◆ Source excerpt
++++++++
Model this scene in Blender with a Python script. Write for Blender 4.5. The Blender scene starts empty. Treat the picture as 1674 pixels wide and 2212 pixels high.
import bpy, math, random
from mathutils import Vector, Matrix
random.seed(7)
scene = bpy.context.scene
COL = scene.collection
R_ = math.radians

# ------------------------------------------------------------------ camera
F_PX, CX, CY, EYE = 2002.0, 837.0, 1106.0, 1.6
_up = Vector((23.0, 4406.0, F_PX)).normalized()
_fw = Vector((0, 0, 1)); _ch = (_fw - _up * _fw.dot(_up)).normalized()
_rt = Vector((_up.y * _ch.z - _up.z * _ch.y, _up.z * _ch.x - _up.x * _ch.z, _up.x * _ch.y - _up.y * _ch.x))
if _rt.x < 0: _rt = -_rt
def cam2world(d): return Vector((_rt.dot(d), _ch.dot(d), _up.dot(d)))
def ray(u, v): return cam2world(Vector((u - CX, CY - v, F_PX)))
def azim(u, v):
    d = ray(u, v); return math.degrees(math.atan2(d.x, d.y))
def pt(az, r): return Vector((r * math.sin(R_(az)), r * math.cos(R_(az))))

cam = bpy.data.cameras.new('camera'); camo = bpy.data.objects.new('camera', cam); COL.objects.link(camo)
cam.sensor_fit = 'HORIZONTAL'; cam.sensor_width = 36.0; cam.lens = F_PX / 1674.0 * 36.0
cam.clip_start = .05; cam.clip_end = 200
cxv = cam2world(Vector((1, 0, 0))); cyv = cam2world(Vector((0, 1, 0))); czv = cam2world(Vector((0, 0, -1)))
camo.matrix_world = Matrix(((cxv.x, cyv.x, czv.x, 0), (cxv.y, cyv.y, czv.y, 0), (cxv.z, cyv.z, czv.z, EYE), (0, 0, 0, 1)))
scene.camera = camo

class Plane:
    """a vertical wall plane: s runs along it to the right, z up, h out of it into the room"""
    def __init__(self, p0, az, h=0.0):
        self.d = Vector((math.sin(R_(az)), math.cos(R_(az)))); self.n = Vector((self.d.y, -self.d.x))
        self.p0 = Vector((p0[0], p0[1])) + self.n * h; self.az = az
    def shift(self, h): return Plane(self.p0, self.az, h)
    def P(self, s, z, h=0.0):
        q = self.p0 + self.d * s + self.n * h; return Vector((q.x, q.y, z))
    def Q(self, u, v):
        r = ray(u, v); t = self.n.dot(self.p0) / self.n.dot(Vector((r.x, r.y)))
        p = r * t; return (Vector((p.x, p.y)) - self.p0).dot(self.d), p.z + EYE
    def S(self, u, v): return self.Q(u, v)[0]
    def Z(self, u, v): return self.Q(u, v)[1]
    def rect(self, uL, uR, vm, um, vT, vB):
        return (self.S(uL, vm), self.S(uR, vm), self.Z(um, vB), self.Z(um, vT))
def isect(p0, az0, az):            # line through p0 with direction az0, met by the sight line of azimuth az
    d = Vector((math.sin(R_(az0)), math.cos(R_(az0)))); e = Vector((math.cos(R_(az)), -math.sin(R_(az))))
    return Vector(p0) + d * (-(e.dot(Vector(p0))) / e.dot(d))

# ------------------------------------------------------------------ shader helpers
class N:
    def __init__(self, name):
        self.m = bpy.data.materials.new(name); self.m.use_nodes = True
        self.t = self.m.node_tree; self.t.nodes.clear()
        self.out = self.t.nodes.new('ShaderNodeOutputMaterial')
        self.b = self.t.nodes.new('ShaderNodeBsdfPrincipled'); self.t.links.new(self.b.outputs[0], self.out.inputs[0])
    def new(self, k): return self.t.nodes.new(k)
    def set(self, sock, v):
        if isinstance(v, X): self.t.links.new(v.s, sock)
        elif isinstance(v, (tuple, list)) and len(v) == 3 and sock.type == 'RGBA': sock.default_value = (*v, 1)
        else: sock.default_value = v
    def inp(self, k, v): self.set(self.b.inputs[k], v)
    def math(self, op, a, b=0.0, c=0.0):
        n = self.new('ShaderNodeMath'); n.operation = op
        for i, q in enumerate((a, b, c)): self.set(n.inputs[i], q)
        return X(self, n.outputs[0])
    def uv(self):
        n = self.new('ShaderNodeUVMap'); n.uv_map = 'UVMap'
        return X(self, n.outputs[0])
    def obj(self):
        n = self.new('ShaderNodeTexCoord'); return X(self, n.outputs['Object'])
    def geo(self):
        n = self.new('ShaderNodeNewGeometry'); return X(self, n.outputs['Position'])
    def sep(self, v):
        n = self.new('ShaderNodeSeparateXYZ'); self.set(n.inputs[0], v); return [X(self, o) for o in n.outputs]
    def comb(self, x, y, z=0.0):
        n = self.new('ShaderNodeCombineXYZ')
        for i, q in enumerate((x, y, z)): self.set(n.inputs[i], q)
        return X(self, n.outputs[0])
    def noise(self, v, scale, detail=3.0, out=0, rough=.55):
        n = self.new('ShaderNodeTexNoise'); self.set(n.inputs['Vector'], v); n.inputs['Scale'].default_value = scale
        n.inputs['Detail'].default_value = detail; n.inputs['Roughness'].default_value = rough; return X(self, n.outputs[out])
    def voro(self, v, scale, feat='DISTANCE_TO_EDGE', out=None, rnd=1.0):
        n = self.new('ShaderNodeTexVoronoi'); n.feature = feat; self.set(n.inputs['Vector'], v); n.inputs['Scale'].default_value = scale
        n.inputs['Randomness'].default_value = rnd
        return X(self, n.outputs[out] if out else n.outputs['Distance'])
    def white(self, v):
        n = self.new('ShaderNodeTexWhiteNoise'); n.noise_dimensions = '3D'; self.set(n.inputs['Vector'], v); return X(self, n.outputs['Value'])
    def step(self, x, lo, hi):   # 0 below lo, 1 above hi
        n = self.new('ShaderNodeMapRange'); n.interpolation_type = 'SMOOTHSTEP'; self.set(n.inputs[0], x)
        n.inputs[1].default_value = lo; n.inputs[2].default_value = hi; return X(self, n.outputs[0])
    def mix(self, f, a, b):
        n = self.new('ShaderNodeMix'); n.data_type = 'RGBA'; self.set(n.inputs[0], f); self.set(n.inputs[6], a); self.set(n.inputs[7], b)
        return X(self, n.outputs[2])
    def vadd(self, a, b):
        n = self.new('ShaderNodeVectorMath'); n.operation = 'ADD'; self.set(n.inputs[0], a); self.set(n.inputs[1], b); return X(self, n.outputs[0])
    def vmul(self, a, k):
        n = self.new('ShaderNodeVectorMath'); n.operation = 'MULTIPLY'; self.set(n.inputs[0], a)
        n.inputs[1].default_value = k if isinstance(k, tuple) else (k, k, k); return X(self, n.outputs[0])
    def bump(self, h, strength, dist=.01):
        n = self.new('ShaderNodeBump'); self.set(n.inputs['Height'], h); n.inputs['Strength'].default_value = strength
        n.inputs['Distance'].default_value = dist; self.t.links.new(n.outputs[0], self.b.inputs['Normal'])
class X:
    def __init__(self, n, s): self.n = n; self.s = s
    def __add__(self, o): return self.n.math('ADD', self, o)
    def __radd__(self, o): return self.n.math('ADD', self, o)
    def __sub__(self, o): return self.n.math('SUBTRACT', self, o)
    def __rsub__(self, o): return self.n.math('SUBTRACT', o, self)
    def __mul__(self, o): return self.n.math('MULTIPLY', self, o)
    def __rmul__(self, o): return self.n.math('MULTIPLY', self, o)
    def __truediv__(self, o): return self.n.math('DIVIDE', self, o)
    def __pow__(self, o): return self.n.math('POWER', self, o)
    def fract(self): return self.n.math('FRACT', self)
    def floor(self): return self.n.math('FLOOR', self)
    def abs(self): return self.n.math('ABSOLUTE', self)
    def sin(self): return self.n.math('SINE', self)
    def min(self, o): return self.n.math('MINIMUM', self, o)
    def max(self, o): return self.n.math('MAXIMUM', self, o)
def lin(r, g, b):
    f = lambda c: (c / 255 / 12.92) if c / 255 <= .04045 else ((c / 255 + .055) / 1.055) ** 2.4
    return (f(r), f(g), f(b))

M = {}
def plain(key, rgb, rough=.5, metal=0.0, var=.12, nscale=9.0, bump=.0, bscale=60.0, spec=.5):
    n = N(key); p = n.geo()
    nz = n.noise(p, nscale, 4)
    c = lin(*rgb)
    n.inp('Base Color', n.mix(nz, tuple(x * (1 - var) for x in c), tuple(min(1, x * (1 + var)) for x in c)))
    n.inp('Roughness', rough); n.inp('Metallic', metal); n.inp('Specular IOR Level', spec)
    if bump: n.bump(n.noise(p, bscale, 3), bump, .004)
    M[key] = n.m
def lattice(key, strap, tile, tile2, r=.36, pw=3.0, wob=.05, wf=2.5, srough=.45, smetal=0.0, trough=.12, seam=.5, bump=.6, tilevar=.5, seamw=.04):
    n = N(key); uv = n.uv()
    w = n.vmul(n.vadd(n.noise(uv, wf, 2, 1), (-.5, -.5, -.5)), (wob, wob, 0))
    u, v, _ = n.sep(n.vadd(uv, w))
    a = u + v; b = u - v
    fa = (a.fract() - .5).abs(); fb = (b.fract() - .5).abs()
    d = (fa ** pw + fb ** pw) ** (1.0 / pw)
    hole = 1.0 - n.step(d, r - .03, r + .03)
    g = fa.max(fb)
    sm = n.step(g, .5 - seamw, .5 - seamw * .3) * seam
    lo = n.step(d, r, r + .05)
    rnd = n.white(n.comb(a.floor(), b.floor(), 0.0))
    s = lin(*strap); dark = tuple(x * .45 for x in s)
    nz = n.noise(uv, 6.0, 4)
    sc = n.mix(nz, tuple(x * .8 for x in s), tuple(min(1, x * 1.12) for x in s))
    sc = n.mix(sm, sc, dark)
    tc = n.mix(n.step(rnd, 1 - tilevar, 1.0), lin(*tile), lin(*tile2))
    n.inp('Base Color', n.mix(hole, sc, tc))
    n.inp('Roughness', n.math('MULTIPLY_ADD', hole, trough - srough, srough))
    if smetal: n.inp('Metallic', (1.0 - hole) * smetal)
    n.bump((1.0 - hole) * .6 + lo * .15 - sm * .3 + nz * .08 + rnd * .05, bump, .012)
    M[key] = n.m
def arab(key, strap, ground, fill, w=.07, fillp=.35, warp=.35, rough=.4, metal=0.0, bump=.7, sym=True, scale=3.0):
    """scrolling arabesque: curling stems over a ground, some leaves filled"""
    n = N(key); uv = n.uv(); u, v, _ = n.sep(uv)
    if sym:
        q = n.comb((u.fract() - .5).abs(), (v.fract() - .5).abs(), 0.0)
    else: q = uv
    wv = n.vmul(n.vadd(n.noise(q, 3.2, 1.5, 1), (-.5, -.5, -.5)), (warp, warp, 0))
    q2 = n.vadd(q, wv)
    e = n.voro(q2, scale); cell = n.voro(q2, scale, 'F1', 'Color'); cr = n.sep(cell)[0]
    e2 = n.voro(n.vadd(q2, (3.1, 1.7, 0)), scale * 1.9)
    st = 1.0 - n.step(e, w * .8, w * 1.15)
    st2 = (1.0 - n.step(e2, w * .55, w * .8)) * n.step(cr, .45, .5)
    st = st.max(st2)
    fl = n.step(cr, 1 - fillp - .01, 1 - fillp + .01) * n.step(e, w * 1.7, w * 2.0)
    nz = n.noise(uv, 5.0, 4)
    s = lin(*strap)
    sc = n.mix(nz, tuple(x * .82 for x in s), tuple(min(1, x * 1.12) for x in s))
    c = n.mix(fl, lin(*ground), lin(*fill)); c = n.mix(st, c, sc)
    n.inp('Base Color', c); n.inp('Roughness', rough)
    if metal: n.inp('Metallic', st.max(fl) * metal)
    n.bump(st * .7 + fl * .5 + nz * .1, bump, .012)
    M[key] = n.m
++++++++
Word for word, quote the lines of the material from the first line through the line with "scene.camera = camo", both ends included.

◆ Expected answer
Model this scene in Blender with a Python script. Write for Blender 4.5. The Blender scene starts empty. Treat the picture as 1674 pixels wide and 2212 pixels high.
import bpy, math, random
from mathutils import Vector, Matrix
random.seed(7)
scene = bpy.context.scene
COL = scene.collection
R_ = math.radians

# ------------------------------------------------------------------ camera
F_PX, CX, CY, EYE = 2002.0, 837.0, 1106.0, 1.6
_up = Vector((23.0, 4406.0, F_PX)).normalized()
_fw = Vector((0, 0, 1)); _ch = (_fw - _up * _fw.dot(_up)).normalized()
_rt = Vector((_up.y * _ch.z - _up.z * _ch.y, _up.z * _ch.x - _up.x * _ch.z, _up.x * _ch.y - _up.y * _ch.x))
if _rt.x < 0: _rt = -_rt
def cam2world(d): return Vector((_rt.dot(d), _ch.dot(d), _up.dot(d)))
def ray(u, v): return cam2world(Vector((u - CX, CY - v, F_PX)))
def azim(u, v):
    d = ray(u, v); return math.degrees(math.atan2(d.x, d.y))
def pt(az, r): return Vector((r * math.sin(R_(az)), r * math.cos(R_(az))))

cam = bpy.data.cameras.new('camera'); camo = bpy.data.objects.new('camera', cam); COL.objects.link(camo)
cam.sensor_fit = 'HORIZONTAL'; cam.sensor_width = 36.0; cam.lens = F_PX / 1674.0 * 36.0
cam.clip_start = .05; cam.clip_end = 200
cxv = cam2world(Vector((1, 0, 0))); cyv = cam2world(Vector((0, 1, 0))); czv = cam2world(Vector((0, 0, -1)))
camo.matrix_world = Matrix(((cxv.x, cyv.x, czv.x, 0), (cxv.y, cyv.y, czv.y, 0), (cxv.z, cyv.z, czv.z, EYE), (0, 0, 0, 1)))
scene.camera = camo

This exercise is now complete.